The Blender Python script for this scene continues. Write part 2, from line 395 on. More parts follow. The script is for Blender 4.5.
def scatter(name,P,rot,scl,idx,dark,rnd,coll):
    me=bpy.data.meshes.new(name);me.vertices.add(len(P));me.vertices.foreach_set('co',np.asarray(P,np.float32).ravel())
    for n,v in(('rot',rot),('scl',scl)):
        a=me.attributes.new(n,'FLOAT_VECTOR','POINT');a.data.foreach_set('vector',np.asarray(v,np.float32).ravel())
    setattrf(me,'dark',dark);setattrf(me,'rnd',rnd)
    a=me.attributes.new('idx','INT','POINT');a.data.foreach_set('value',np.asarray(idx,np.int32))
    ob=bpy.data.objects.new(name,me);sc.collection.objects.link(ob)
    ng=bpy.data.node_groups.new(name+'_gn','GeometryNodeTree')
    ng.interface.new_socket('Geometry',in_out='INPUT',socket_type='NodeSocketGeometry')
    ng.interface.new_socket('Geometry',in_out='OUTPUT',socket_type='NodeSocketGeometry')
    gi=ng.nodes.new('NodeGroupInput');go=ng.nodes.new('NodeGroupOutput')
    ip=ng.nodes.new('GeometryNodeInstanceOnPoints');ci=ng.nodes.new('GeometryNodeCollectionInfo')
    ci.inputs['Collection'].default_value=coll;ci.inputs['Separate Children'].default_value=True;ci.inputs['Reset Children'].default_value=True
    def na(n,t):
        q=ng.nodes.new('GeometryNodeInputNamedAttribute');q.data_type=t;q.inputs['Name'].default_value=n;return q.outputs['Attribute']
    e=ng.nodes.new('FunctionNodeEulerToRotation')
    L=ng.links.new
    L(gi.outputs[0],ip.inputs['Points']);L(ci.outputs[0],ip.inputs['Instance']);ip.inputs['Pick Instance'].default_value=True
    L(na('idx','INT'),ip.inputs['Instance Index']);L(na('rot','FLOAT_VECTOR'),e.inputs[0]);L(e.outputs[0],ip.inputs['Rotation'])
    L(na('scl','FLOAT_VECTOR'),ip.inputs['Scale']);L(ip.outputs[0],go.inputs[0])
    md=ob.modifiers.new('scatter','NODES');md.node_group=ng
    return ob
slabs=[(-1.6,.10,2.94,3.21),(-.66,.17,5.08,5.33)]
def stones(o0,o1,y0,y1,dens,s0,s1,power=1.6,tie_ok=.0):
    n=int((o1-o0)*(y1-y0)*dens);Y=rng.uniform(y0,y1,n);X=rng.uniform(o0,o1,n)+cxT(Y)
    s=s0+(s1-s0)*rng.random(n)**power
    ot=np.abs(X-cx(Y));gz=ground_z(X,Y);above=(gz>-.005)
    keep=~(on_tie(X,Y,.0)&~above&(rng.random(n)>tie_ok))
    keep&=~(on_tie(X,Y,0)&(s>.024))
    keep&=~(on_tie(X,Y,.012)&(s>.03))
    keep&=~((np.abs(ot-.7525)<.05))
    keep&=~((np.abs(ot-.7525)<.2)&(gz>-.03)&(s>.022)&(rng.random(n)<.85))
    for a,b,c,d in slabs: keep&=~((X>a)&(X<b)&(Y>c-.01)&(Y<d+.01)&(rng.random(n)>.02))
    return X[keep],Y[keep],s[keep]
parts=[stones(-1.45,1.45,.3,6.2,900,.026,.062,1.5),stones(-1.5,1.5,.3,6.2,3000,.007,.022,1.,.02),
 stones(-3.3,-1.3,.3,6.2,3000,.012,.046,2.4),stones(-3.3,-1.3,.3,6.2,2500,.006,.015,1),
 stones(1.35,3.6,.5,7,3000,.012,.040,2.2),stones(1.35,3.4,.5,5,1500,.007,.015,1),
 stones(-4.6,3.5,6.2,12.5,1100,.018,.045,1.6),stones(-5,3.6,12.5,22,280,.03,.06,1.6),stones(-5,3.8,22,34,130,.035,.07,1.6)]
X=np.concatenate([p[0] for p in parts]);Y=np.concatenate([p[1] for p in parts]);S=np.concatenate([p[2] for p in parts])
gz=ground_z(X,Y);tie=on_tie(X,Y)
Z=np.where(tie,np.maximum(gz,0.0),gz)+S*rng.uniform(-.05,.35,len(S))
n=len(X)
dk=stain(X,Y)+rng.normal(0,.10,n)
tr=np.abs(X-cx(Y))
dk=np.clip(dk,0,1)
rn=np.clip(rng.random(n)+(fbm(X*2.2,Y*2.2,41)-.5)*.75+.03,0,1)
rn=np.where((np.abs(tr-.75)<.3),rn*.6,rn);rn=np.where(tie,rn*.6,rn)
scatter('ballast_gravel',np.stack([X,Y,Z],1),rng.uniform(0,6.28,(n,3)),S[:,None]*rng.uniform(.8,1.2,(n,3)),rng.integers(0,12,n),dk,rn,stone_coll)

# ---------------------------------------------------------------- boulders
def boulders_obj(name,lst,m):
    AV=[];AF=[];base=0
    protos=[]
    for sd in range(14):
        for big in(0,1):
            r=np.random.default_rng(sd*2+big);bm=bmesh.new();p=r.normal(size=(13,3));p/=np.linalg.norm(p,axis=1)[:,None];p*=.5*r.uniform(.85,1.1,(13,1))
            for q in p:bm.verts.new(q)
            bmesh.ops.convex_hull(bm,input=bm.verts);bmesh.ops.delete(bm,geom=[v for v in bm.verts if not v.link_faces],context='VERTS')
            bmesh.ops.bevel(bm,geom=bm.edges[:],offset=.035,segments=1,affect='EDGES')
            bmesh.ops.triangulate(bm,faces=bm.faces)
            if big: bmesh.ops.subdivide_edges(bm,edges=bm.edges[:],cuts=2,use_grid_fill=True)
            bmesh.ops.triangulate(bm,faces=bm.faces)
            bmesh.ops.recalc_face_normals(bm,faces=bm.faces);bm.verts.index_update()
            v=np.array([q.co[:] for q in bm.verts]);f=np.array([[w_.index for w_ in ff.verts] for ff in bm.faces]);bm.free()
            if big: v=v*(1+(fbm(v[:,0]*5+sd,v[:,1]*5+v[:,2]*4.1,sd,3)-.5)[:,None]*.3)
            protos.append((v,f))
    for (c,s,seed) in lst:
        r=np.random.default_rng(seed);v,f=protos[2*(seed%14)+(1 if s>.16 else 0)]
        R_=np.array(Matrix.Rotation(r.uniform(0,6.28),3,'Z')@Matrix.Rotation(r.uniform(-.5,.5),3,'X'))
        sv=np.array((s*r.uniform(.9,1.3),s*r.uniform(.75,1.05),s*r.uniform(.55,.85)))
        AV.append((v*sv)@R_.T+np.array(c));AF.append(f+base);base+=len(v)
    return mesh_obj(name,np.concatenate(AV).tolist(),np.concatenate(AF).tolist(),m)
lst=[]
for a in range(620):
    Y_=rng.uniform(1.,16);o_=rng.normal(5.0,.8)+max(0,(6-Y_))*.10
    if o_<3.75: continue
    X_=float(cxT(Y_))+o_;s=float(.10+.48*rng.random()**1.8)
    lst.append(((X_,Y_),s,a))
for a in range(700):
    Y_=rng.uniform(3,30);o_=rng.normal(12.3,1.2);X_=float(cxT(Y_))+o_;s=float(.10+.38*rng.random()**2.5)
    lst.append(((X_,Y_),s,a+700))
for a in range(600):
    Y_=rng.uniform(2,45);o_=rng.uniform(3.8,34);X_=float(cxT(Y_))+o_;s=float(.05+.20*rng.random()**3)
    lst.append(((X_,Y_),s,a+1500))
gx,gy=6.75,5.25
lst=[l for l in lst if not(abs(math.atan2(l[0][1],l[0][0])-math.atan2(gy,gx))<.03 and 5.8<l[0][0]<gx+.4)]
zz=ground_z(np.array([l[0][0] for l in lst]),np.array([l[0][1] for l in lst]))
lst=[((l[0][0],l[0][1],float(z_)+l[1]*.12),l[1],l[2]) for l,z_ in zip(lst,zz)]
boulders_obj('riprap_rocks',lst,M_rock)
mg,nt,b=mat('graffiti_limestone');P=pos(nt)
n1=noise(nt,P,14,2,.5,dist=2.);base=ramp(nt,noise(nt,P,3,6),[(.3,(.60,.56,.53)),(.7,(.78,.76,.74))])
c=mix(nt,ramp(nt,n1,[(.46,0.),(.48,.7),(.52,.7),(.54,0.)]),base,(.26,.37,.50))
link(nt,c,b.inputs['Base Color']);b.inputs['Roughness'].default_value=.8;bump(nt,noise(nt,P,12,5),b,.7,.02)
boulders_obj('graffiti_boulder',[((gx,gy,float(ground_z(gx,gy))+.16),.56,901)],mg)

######

WRITTEN REQUEST
Find the string "parts" in the listing and return every line that holds it.

TASK RESULT
The Blender Python script for this scene continues. Write part 2, from line 395 on. More parts follow. The script is for Blender 4.5.
parts=[stones(-1.45,1.45,.3,6.2,900,.026,.062,1.5),stones(-1.5,1.5,.3,6.2,3000,.007,.022,1.,.02),
X=np.concatenate([p[0] for p in parts]);Y=np.concatenate([p[1] for p in parts]);S=np.concatenate([p[2] for p in parts])